旅が教えてくれた「本当の自分」と「日本の価値」

私の海外旅行記をお伝えしてきましたが、私が旅を通じて得た最も大きな学びは、「自分の思い込みや、日本の社会で『当たり前』とされている価値観から自由になること」の重要性です。

日本の学校教育は、しばしば集団行動や画一的な価値観を重んじる傾向があると感じています。しかし、海外に出ると、「こんな生き方もあるんだ」「こういう考え方もありなんだ」という、多様な生き方や価値観に触れることができます。若いうちにこうした多様な世界を知ることは、これからの自分の生き方を定めていく上で、非常に大きな影響を与えてくれるはずです。

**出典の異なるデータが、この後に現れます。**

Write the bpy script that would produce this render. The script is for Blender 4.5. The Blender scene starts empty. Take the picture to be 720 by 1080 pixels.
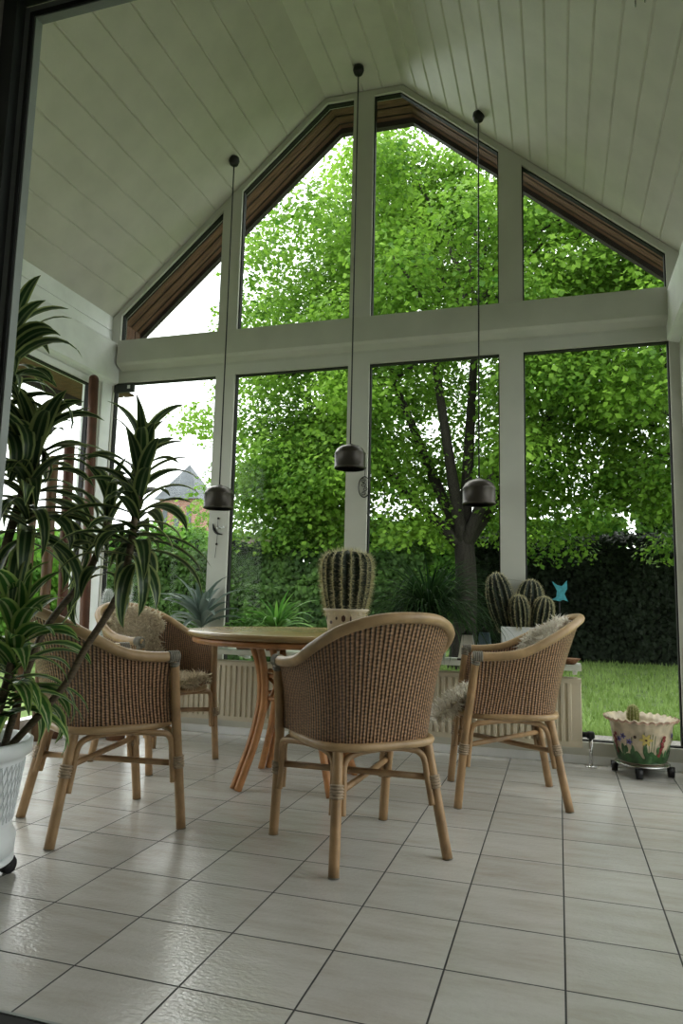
import bpy, math, random
import numpy as np
from mathutils import Vector, Matrix
random.seed(7); RNG = np.random.default_rng(11)
C = bpy.context.scene.collection
PI = math.pi
sc = bpy.context.scene

# ------------------------------------------------------------------ helpers
class MB:
    """collects shapes into one mesh"""
    def __init__(s): s.v=[]; s.f=[]; s.uv=[]; s.mi=[]; s.sm=[]
    def add(s, vs, fs, uvs=None, mi=0, smooth=True):
        o=len(s.v); s.v.extend([tuple(map(float,p)) for p in vs])
        for k,f in enumerate(fs):
            s.f.append(tuple(o+i for i in f)); s.mi.append(mi); s.sm.append(smooth)
            if uvs is None: s.uv.append([(0.0,0.0)]*len(f))
            else: s.uv.append([uvs[i] for i in f])
    def box(s,x0,x1,y0,y1,z0,z1,mi=0,M=None):
        vs=[(x,y,z) for z in (z0,z1) for y in (y0,y1) for x in (x0,x1)]
        if M is not None: vs=[M@Vector(p) for p in vs]
        fs=[(0,2,3,1),(4,5,7,6),(0,1,5,4),(2,6,7,3),(0,4,6,2),(1,3,7,5)]
        s.add(vs,fs,None,mi,False)
    def quad(s,a,b,c,d,mi=0,uv=((0,0),(1,0),(1,1),(0,1))):
        s.add([a,b,c,d],[(0,1,2,3)],list(uv),mi,False)
    def prism(s,poly,axis,a0,a1,mi=0,M=None):
        """poly: 2D points in the other two axes (order kept), extruded on axis"""
        n=len(poly); vs=[]
        for a in (a0,a1):
            for p in poly:
                q=list(p); q.insert(axis,a); vs.append(q)
        if M is not None: vs=[M@Vector(p) for p in vs]
        fs=[tuple(range(n))[::-1],tuple(range(n,2*n))]
        for i in range(n): j=(i+1)%n; fs.append((i,j,n+j,n+i))
        s.add(vs,fs,None,mi,False)
    def tube(s,pts,r,seg=8,closed=False,mi=0,caps=True,sub=0,uvs=1.0):
        P=[Vector(p) for p in pts]
        R=list(r) if hasattr(r,'__len__') else [r]*len(P)
        if sub:
            P,R=spline(P,R,sub,closed)
        n=len(P); T=[]
        for i in range(n):
            if closed: t=P[(i+1)%n]-P[i-1]
            else: t=P[min(i+1,n-1)]-P[max(i-1,0)]
            T.append(t.normalized() if t.length>1e-9 else Vector((0,0,1)))
        a=Vector((0,0,1)) if abs(T[0].z)<0.9 else Vector((1,0,0))
        N=(a-T[0]*a.dot(T[0])).normalized(); vs=[];uv=[];L=0
        for i in range(n):
            if i: L+=(P[i]-P[i-1]).length
            N=(N-T[i]*N.dot(T[i])).normalized(); B=T[i].cross(N)
            for k in range(seg):
                an=2*PI*k/seg
                vs.append(P[i]+(N*math.cos(an)+B*math.sin(an))*R[i]); uv.append((k/seg,L*uvs))
        fs=[]
        for i in range(n if closed else n-1):
            j=(i+1)%n
            for k in range(seg):
                l=(k+1)%seg; fs.append((i*seg+k,i*seg+l,j*seg+l,j*seg+k))
        if caps and not closed:
            fs.append(tuple(range(seg))[::-1]); fs.append(tuple((n-1)*seg+k for k in range(seg)))
        s.add(vs,fs,uv,mi,True)
    def lathe(s,prof,seg=32,c=(0,0,0),mi=0,wob=None,M=None):
        """prof: (r,z) list"""
        vs=[];uv=[];n=len(prof)
        for i,(r,z) in enumerate(prof):
            for k in range(seg):
                an=2*PI*k/seg; rr=r; zz=z
                if wob: rr,zz=wob(i,k,an,r,z)
                p=Vector((c[0]+rr*math.cos(an),c[1]+rr*math.sin(an),c[2]+zz))
                vs.append(M@p if M is not None else p); uv.append((k/seg,i/(n-1)))
        fs=[]
        for i in range(n-1):
            for k in range(seg):
                l=(k+1)%seg; fs.append((i*seg+k,i*seg+l,(i+1)*seg+l,(i+1)*seg+k))
        if prof[0][0]>1e-5: fs.append(tuple(range(seg))[::-1])
        if prof[-1][0]>1e-5: fs.append(tuple((n-1)*seg+k for k in range(seg)))
        s.add(vs,fs,uv,mi,True)
    def grid(s,fn,nu,nv,mi=0,uvf=None,smooth=True):
        vs=[];uv=[]
        for j in range(nv+1):
            for i in range(nu+1):
                u=i/nu;v=j/nv; vs.append(fn(u,v)); uv.append(uvf(u,v) if uvf else (u,v))
        fs=[(j*(nu+1)+i,j*(nu+1)+i+1,(j+1)*(nu+1)+i+1,(j+1)*(nu+1)+i) for j in range(nv) for i in range(nu)]
        s.add(vs,fs,uv,mi,smooth)
    def ball(s,c,r,seg=12,rings=8,mi=0):
        rx,ry,rz=(r,r,r) if not hasattr(r,'__len__') else r
        vs=[];fs=[]
        for i in range(rings+1):
            th=PI*i/rings
            for k in range(seg):
                a=2*PI*k/seg; vs.append((c[0]+rx*math.sin(th)*math.cos(a),c[1]+ry*math.sin(th)*math.sin(a),c[2]+rz*math.cos(th)))
        for i in range(rings):
            for k in range(seg):
                l=(k+1)%seg; fs.append((i*seg+k,(i+1)*seg+k,(i+1)*seg+l,i*seg+l))
        s.add(vs,fs,None,mi,True)
    def build(s,name,mats,parent=None,loc=None,rotz=None):
        me=bpy.data.meshes.new(name); me.from_pydata(s.v,[],s.f)
        uvl=me.uv_layers.new(name='UVMap')
        uvl.data.foreach_set('uv',np.array([c for f in s.uv for p in f for c in p],dtype=np.float32))
        me.polygons.foreach_set('use_smooth',np.array(s.sm,dtype=bool))
        me.polygons.foreach_set('material_index',np.array(s.mi,dtype=np.int32))
        for m in (mats if isinstance(mats,(list,tuple)) else [mats]): me.materials.append(m)
        me.validate(); me.update()
        o=bpy.data.objects.new(name,me); C.objects.link(o)
        if parent: o.parent=parent
        if loc: o.location=loc
        if rotz is not None: o.rotation_euler=(0,0,rotz)
        return o

def spline(P,R,sub,closed=False):
    n=len(P); out=[];ro=[]
    rng=range(n) if closed else range(n-1)
    for i in rng:
        if closed: p0,p1,p2,p3=P[i-1],P[i],P[(i+1)%n],P[(i+2)%n]
        else: p0,p1,p2,p3=P[max(i-1,0)],P[i],P[i+1],P[min(i+2,n-1)]
        r1,r2=R[i],R[(i+1)%n]
        for k in range(sub):
            t=k/sub;t2=t*t;t3=t2*t
            out.append(0.5*((2*p1)+(p2-p0)*t+(2*p0-5*p1+4*p2-p3)*t2+(3*p1-p0-3*p2+p3)*t3)); ro.append(r1+(r2-r1)*t)
    if not closed: out.append(P[-1].copy()); ro.append(R[-1])
    return out,ro

def tag(o,label,cat,group=None,kind=None):
    o['label']=label; o['category']=cat
    if group: o['group']=group
    if kind: o['kind']=kind
    return o
def thing(name,label,cat,loc=(0,0,0),rotz=0,group=None):
    o=bpy.data.objects.new(name,None); C.objects.link(o); o.empty_display_size=0.1
    o.location=loc; o.rotation_euler=(0,0,rotz); return tag(o,label,cat,group)
def struct(o): o['kind']='structure'; return o
def sempty(name,loc=(0,0,0)):
    o=bpy.data.objects.new(name,None); C.objects.link(o); o.location=loc; return struct(o)
def dup(root,loc,rotz,label,group=None):
    r=root.copy(); C.objects.link(r); r.location=loc; r.rotation_euler=(0,0,rotz); r['label']=label
    if group: r['group']=group
    for ch in list(root.children):
        c=ch.copy(); C.objects.link(c); c.parent=r
        for g in ch.children:
            d=g.copy(); C.objects.link(d); d.parent=c
    return r

# ------------------------------------------------------------------ materials
def nodes(name):
    m=bpy.data.materials.new(name); m.use_nodes=True; nt=m.node_tree
    return m,nt,nt.nodes['Principled BSDF'],nt.nodes['Material Output']
def N(nt,t,**k):
    n=nt.nodes.new(t)
    for a,b in k.items(): setattr(n,a,b)
    return n
def mth(nt,op,a,b=None,c=None):
    n=nt.nodes.new('ShaderNodeMath'); n.operation=op
    for i,x in enumerate((a,b,c)):
        if x is None: continue
        if isinstance(x,(int,float)): n.inputs[i].default_value=x
        else: nt.links.new(x,n.inputs[i])
    return n.outputs[0]
def ramp(nt,fac,stops):
    r=nt.nodes.new('ShaderNodeValToRGB'); e=r.color_ramp.elements
    while len(e)<len(stops): e.new(0.5)
    for el,(p,c) in zip(e,stops): el.position=p; el.color=(c[0],c[1],c[2],1)
    nt.links.new(fac,r.inputs[0]); return r.outputs[0]
def mat(name,col,rough=0.6,var=0.15,scale=8.0,metal=0.0,bump=0.0,bscale=None,stretch=None,spec=0.5,col2=None):
    m,nt,b,o=nodes(name)
    tc=N(nt,'ShaderNodeTexCoord'); src=tc.outputs['Object']
    if stretch:
        mp=N(nt,'ShaderNodeMapping'); mp.inputs['Scale'].default_value=stretch
        nt.links.new(src,mp.inputs[0]); src=mp.outputs[0]
    no=N(nt,'ShaderNodeTexNoise'); no.inputs['Scale'].default_value=scale; no.inputs['Detail'].default_value=4
    nt.links.new(src,no.inputs['Vector'])
    lo=tuple(c*(1-var) for c in col); hi=col2 if col2 else tuple(min(1,c*(1+var)) for c in col)
    nt.links.new(ramp(nt,no.outputs['Fac'],[(0.3,lo),(0.7,hi)]),b.inputs['Base Color'])
    b.inputs['Roughness'].default_value=rough; b.inputs['Metallic'].default_value=metal
    b.inputs['Specular IOR Level'].default_value=spec
    if bump:
        n2=N(nt,'ShaderNodeTexNoise'); n2.inputs['Scale'].default_value=bscale or scale*4; n2.inputs['Detail'].default_value=3
        nt.links.new(src,n2.inputs['Vector'])
        bp=N(nt,'ShaderNodeBump'); bp.inputs['Strength'].default_value=bump; bp.inputs['Distance'].default_value=0.01
        nt.links.new(n2.outputs['Fac'],bp.inputs['Height']); nt.links.new(bp.outputs[0],b.inputs['Normal'])
    return m

def floor_mat():
    m,nt,b,o=nodes('floor_tiles')
    tc=N(nt,'ShaderNodeTexCoord'); sp=N(nt,'ShaderNodeSeparateXYZ'); nt.links.new(tc.outputs['Object'],sp.inputs[0])
    tx=mth(nt,'DIVIDE',mth(nt,'ADD',sp.outputs[0],1.1988),0.3003)
    ty=mth(nt,'DIVIDE',mth(nt,'SUBTRACT',sp.outputs[1],1.6676),0.2998)
    def edge(t):
        f=mth(nt,'FRACT',t); return mth(nt,'MINIMUM',f,mth(nt,'SUBTRACT',1.0,f))
    e=mth(nt,'MINIMUM',edge(tx),edge(ty))
    mask=N(nt,'ShaderNodeMapRange'); mask.inputs['From Min'].default_value=0.006; mask.inputs['From Max'].default_value=0.011
    nt.links.new(e,mask.inputs[0]); mk=mask.outputs[0]
    cb=N(nt,'ShaderNodeCombineXYZ'); nt.links.new(mth(nt,'FLOOR',tx),cb.inputs[0]); nt.links.new(mth(nt,'FLOOR',ty),cb.inputs[1])
    wn=N(nt,'ShaderNodeTexWhiteNoise'); nt.links.new(cb.outputs[0],wn.inputs['Vector'])
    mp=N(nt,'ShaderNodeMapping'); mp.inputs['Scale'].default_value=(1.6,7,1); nt.links.new(tc.outputs['Object'],mp.inputs[0])
    ad=N(nt,'ShaderNodeVectorMath',operation='MULTIPLY_ADD'); nt.links.new(wn.outputs['Color'],ad.inputs[0]); ad.inputs[1].default_value=(9,9,9); nt.links.new(mp.outputs[0],ad.inputs[2])
    no=N(nt,'ShaderNodeTexNoise'); no.inputs['Scale'].default_value=2.2; no.inputs['Detail'].default_value=6; no.inputs['Roughness'].default_value=0.65
    nt.links.new(ad.outputs[0],no.inputs['Vector'])
    col=ramp(nt,no.outputs['Fac'],[(0.25,(0.46,0.43,0.375)),(0.5,(0.54,0.53,0.49)),(0.8,(0.60,0.595,0.565))])
    mx=N(nt,'ShaderNodeMix',data_type='RGBA'); nt.links.new(mk,mx.inputs[0]); mx.inputs[6].default_value=(0.035,0.038,0.035,1); nt.links.new(col,mx.inputs[7])
    hs=N(nt,'ShaderNodeHueSaturation'); nt.links.new(mx.outputs[2],hs.inputs['Color']); nt.links.new(mth(nt,'MULTIPLY_ADD',wn.outputs['Value'],0.12,0.94),hs.inputs['Value'])
    nt.links.new(hs.outputs[0],b.inputs['Base Color'])
    mr=N(nt,'ShaderNodeMapRange'); nt.links.new(mk,mr.inputs[0]); mr.inputs['To Min'].default_value=0.8; mr.inputs['To Max'].default_value=0.17; b.inputs['Specular IOR Level'].default_value=0.75
    nt.links.new(mr.outputs[0],b.inputs['Roughness'])
    mp2=N(nt,'ShaderNodeMapping'); mp2.inputs['Scale'].default_value=(34,60,1); nt.links.new(tc.outputs['Object'],mp2.inputs[0])
    n2=N(nt,'ShaderNodeTexNoise'); n2.inputs['Scale'].default_value=1.6; n2.inputs['Detail'].default_value=3; nt.links.new(mp2.outputs[0],n2.inputs['Vector'])
    h=mth(nt,'ADD',mth(nt,'MULTIPLY',n2.outputs['Fac'],0.75),mk)
    bp=N(nt,'ShaderNodeBump'); bp.inputs['Strength'].default_value=0.5; bp.inputs['Distance'].default_value=0.004
    nt.links.new(h,bp.inputs['Height']); nt.links.new(bp.outputs[0],b.inputs['Normal'])
    return m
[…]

同時に、海外に出ると、日本という国の素晴らしさを再認識する機会にも恵まれます。私自身、海外での経験を通して「日本って本当に良い国だな」と改めて思うことが多かったです。

  • 安全な社会: 世界の多くの国と比べて、日本の治安の良さは際立っています。
  • 自由な文化と土台: 好きなことを学び、やりたいことに挑戦できる、豊かな文化的な土台があります。
  • 日本人としてのアイデンティティ: 海外に出ると、自分が「日本人」であることを強く意識せざるを得ません。その中で、「日本人として、これからどう生きていくか」というアイデンティティの確立を考える良いきっかけとなります。

そして、「日本という国で、自分に何かできることはないか」「何か付加価値を提供できないか」という思いが、今の私が小学校の先生という道を選んだ大きな理由の一つにもなっています。